Collected data:

* * *

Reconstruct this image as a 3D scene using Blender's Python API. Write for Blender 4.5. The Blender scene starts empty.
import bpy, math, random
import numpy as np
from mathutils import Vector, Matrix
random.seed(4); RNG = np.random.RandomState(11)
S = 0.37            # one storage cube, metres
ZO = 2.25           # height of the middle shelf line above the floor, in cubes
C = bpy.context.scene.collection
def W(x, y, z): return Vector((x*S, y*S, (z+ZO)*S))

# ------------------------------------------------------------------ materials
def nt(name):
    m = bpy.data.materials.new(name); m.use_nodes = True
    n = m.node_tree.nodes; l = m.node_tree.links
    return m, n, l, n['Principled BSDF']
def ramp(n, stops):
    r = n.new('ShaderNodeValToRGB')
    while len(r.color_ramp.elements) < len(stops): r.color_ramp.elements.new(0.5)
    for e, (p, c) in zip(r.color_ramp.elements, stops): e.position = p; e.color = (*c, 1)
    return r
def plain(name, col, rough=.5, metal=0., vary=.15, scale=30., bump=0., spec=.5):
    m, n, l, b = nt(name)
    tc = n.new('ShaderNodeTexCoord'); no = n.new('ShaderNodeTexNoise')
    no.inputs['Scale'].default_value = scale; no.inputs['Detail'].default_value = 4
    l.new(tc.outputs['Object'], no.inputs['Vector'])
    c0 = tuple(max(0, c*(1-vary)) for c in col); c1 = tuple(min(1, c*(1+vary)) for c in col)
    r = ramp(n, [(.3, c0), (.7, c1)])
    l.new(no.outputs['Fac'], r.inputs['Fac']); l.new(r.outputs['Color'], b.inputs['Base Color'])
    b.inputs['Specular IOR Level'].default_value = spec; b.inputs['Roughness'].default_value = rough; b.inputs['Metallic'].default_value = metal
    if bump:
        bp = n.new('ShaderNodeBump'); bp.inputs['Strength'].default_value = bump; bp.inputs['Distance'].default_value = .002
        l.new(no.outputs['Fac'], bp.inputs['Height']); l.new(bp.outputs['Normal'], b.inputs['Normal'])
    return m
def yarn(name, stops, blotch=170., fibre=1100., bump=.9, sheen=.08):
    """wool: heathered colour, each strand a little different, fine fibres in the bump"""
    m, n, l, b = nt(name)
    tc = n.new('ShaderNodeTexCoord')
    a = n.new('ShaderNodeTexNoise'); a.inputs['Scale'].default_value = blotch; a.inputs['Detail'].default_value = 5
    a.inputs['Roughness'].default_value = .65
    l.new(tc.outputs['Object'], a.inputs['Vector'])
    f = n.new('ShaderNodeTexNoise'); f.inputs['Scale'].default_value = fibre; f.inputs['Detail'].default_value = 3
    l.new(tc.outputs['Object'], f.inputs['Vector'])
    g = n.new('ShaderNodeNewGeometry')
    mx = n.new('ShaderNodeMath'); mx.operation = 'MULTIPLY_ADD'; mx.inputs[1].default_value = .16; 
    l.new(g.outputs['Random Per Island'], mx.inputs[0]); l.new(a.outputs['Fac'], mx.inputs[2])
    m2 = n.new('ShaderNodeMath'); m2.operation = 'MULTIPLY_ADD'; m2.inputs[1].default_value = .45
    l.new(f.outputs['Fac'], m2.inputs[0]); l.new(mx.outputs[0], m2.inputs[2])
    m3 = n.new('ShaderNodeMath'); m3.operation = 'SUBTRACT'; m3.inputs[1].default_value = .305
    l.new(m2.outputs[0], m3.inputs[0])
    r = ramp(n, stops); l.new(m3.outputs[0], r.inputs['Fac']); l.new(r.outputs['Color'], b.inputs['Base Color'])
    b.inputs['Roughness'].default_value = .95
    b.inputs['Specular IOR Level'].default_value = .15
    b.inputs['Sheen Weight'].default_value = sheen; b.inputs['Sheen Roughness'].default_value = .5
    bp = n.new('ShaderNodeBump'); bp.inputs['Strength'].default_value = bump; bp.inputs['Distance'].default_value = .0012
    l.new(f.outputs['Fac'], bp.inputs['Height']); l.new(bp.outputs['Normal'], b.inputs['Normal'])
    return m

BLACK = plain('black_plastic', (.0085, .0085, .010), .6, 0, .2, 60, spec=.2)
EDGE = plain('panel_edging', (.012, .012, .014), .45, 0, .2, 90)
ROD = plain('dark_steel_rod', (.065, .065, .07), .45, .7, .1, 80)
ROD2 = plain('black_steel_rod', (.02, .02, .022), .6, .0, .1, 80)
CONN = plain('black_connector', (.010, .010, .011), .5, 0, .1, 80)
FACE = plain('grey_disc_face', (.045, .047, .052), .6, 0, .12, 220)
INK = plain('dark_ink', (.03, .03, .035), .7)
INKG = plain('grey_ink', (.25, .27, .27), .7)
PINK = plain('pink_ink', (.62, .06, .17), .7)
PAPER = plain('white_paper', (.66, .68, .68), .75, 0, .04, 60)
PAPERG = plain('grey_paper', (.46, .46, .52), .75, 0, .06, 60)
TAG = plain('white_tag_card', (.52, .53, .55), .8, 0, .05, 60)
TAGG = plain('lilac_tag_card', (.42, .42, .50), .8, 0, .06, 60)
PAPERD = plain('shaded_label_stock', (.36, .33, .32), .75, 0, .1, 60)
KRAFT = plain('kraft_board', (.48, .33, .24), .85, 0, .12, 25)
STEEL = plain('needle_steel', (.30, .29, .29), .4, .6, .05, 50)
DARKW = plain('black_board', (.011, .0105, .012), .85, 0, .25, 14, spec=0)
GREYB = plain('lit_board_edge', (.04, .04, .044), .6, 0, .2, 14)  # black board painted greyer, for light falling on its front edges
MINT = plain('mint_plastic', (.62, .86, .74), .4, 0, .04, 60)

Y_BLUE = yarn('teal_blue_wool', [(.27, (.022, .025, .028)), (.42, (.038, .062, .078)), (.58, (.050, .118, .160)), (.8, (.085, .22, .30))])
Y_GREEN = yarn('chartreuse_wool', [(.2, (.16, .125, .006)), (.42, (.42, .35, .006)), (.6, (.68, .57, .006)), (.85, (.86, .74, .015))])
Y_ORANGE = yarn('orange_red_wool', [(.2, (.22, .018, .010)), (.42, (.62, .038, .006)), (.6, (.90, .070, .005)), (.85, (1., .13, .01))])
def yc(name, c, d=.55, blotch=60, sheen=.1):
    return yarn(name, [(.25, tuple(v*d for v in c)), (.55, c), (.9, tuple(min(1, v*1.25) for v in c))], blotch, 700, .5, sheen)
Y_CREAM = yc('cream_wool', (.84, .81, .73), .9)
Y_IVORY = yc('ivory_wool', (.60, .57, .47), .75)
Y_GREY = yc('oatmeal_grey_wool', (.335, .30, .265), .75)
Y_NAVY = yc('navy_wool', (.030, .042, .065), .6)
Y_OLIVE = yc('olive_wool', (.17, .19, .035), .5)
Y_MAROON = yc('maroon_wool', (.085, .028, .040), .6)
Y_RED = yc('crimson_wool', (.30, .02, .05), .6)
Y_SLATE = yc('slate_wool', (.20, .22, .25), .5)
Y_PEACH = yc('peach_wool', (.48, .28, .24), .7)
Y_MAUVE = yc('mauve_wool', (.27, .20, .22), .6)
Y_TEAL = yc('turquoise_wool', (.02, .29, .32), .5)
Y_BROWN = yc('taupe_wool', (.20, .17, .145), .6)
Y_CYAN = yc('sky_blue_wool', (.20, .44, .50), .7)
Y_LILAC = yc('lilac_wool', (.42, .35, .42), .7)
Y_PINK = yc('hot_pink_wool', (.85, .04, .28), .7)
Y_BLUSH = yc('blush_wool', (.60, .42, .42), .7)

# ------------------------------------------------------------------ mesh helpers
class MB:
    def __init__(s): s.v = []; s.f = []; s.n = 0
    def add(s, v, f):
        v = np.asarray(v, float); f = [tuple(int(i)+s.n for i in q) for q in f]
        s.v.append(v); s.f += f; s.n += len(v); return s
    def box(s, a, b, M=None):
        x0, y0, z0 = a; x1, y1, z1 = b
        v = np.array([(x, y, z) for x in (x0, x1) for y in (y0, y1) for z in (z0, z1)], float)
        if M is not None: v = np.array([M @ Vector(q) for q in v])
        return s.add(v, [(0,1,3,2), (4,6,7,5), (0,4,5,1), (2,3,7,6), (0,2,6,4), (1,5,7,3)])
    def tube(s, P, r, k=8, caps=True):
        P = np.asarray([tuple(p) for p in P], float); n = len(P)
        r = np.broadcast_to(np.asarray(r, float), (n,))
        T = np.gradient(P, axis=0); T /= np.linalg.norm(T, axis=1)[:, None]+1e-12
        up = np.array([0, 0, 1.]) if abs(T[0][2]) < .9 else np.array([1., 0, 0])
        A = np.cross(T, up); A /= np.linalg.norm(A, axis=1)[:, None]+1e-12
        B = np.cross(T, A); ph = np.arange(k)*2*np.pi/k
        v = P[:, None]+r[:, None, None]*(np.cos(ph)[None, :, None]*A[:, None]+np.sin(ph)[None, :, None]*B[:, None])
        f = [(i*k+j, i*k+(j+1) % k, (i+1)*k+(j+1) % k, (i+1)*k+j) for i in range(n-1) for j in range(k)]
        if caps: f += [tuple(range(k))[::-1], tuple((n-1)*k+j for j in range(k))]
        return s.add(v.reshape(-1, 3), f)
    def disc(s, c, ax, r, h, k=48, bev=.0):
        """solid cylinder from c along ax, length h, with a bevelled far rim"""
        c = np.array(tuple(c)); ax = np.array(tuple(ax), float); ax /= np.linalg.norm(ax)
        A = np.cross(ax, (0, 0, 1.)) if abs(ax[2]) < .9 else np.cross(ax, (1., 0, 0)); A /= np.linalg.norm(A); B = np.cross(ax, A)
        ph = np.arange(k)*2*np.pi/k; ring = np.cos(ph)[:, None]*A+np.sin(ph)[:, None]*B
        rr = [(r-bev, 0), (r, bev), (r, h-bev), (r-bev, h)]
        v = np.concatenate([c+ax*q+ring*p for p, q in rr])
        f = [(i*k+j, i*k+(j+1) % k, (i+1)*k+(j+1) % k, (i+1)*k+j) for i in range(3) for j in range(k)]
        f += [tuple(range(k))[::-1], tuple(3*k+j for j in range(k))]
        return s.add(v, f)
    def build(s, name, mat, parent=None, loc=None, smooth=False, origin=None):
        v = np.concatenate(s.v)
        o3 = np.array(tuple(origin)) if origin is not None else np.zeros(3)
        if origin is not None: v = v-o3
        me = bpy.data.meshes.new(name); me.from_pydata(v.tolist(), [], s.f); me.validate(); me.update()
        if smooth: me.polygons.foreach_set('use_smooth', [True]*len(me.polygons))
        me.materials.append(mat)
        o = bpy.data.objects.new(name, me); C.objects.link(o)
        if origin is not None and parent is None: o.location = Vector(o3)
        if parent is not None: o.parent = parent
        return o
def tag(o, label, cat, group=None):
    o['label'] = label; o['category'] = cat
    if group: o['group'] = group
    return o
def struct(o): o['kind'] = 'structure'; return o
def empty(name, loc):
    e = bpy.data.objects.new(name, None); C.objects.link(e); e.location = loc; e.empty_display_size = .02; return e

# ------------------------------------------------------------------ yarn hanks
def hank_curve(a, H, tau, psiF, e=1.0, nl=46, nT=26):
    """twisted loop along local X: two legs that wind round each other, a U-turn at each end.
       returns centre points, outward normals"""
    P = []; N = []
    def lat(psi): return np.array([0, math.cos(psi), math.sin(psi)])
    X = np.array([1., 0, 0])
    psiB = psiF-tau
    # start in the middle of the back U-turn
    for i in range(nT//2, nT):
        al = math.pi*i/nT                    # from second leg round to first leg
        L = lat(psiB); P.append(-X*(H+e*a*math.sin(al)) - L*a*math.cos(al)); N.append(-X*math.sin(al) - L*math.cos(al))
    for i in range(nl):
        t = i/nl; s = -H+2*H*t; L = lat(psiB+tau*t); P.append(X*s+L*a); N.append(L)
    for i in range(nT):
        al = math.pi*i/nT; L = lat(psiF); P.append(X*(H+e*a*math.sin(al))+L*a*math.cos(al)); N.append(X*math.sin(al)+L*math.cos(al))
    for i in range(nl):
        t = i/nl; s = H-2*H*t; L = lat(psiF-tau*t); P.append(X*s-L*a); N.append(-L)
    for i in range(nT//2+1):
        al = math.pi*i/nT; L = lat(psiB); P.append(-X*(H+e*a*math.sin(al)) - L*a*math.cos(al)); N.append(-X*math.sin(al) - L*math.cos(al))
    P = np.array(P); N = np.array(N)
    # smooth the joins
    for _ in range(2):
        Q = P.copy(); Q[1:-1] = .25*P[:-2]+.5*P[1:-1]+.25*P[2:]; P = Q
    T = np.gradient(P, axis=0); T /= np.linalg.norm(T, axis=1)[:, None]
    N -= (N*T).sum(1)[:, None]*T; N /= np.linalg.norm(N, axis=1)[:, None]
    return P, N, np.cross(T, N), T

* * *

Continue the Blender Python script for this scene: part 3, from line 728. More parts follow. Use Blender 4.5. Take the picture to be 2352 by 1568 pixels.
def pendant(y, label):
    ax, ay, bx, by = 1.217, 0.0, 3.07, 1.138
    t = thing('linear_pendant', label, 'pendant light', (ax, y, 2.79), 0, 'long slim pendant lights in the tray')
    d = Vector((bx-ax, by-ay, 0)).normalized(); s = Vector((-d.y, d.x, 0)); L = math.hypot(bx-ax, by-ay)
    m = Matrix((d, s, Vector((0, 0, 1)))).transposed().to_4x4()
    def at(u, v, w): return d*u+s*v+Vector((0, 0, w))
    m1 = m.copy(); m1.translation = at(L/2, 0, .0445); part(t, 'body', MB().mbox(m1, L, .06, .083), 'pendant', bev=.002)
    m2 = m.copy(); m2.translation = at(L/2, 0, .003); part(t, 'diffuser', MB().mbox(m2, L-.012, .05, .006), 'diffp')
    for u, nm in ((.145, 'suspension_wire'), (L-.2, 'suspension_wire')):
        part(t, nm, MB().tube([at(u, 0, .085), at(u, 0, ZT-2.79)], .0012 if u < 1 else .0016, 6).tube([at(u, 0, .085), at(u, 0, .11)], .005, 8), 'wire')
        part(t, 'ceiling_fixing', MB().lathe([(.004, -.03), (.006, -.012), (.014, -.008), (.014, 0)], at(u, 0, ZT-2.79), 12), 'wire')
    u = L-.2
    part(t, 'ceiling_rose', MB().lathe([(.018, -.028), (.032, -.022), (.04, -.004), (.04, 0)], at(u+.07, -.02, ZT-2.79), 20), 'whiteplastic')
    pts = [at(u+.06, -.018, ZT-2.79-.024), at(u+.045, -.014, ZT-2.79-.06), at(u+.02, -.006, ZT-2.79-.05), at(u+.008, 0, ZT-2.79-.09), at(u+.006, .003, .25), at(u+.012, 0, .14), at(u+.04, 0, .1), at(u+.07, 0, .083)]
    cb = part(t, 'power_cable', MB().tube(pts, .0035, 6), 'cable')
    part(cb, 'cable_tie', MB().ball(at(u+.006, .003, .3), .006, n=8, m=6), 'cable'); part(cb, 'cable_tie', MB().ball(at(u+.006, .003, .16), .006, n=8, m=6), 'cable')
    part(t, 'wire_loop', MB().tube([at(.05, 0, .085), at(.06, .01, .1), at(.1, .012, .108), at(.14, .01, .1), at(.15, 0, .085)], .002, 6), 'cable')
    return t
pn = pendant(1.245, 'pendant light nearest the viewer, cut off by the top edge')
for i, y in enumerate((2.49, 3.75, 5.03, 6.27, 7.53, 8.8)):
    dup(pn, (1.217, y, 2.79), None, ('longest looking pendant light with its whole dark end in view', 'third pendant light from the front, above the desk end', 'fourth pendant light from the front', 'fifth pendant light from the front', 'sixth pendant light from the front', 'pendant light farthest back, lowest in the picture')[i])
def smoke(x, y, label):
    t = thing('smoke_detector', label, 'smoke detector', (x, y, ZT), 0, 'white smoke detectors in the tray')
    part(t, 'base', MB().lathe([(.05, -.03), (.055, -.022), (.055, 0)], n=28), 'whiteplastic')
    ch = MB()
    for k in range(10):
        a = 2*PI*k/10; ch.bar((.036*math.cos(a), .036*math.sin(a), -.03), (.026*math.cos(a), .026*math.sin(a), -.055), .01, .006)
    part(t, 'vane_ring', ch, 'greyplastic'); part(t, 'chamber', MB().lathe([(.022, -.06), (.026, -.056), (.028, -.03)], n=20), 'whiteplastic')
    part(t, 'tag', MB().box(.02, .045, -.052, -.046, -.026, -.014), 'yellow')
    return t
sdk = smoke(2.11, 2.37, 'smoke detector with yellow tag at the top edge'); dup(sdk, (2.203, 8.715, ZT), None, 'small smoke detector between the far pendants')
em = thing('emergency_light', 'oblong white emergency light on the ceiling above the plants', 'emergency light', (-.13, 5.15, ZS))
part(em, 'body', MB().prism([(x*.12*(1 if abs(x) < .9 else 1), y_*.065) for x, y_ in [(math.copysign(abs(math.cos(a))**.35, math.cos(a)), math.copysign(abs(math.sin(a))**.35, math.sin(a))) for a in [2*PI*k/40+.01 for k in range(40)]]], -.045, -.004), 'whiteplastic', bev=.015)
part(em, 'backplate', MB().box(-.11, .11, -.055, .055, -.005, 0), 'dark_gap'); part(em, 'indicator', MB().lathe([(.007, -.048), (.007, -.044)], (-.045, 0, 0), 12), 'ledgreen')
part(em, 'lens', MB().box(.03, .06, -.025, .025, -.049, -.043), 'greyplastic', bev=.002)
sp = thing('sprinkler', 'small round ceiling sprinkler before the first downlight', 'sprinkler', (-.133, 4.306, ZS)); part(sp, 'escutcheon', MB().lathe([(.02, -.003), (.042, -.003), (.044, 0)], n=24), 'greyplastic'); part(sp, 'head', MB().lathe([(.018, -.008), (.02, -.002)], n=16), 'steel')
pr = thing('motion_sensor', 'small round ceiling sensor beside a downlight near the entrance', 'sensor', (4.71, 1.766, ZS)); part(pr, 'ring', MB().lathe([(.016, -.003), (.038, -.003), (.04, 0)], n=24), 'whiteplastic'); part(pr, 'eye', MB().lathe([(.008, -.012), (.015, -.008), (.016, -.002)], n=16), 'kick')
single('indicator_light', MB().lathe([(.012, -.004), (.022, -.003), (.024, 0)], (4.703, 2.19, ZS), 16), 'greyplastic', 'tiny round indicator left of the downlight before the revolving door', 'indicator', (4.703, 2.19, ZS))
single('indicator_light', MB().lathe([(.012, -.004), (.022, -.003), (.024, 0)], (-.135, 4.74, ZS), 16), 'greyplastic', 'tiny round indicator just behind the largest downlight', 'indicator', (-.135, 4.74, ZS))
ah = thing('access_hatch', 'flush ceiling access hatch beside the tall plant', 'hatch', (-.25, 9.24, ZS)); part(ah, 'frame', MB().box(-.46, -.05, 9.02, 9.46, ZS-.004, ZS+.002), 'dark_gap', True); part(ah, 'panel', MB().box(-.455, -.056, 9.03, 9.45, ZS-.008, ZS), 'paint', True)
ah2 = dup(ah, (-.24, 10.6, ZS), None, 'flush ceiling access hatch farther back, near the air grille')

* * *

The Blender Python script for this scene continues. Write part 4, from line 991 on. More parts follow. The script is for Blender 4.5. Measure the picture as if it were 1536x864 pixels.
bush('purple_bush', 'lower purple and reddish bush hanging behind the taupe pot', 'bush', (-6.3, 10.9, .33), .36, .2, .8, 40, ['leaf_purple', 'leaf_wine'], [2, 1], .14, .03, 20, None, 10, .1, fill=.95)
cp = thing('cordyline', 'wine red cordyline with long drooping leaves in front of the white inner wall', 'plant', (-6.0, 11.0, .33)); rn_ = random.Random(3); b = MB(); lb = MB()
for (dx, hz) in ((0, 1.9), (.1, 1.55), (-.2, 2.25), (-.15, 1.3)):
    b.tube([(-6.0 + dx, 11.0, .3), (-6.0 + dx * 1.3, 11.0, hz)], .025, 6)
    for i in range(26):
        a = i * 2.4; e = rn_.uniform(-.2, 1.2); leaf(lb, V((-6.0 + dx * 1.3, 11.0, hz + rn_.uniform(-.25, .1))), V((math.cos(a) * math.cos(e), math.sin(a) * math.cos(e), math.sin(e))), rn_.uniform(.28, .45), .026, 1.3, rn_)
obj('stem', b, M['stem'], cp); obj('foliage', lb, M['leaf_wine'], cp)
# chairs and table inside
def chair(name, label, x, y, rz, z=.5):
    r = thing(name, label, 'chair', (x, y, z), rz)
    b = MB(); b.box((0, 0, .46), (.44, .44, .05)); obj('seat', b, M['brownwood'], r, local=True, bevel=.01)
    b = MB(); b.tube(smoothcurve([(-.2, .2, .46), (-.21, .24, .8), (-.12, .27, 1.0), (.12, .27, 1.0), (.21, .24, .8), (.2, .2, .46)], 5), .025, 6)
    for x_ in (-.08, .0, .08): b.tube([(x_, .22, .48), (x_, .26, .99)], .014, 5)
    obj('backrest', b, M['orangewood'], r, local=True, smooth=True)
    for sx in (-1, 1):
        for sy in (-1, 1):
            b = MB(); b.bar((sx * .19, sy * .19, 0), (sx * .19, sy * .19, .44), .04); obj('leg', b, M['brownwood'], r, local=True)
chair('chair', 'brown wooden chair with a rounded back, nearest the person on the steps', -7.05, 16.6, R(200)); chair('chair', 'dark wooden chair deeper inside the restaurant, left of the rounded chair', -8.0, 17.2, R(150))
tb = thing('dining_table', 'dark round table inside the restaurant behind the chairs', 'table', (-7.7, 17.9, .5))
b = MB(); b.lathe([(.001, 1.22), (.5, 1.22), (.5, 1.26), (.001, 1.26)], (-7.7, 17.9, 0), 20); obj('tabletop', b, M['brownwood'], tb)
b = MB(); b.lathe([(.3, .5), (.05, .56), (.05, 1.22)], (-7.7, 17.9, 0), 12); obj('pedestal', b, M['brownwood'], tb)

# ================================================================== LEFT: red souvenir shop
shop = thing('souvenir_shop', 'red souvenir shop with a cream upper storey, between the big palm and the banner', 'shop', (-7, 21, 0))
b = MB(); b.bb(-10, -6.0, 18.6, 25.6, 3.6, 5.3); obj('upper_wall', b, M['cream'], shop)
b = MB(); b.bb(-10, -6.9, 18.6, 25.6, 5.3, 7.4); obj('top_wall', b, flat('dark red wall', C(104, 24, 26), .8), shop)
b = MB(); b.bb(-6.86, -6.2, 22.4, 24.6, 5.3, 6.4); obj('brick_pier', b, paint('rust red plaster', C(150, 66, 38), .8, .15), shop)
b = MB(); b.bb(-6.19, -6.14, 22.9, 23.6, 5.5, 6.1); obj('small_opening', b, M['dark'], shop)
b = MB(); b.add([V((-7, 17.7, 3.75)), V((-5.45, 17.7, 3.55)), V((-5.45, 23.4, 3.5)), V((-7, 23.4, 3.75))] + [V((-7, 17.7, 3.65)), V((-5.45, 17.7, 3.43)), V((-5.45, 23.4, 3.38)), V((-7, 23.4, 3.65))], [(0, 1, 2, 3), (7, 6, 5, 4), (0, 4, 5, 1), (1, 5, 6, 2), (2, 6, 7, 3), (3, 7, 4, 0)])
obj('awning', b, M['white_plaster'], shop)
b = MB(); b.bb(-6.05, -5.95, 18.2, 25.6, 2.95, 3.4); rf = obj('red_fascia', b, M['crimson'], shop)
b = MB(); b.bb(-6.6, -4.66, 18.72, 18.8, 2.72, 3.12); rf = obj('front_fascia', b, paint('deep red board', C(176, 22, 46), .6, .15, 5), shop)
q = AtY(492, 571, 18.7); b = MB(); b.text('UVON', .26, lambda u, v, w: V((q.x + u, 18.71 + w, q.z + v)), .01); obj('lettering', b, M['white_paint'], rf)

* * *

**Job:**
Extract exactly the run of lines beginning at the line with "(.36, .33, .32), .75, 0, .1, 60)" and ending at the line with "MINT = plain('mint_plastic', (.62, .86, .74), .4, 0, .04, 60)", including both ends and nothing beyond them.

**Finished exercise:**
PAPERD = plain('shaded_label_stock', (.36, .33, .32), .75, 0, .1, 60)
KRAFT = plain('kraft_board', (.48, .33, .24), .85, 0, .12, 25)
STEEL = plain('needle_steel', (.30, .29, .29), .4, .6, .05, 50)
DARKW = plain('black_board', (.011, .0105, .012), .85, 0, .25, 14, spec=0)
GREYB = plain('lit_board_edge', (.04, .04, .044), .6, 0, .2, 14)  # black board painted greyer, for light falling on its front edges
MINT = plain('mint_plastic', (.62, .86, .74), .4, 0, .04, 60)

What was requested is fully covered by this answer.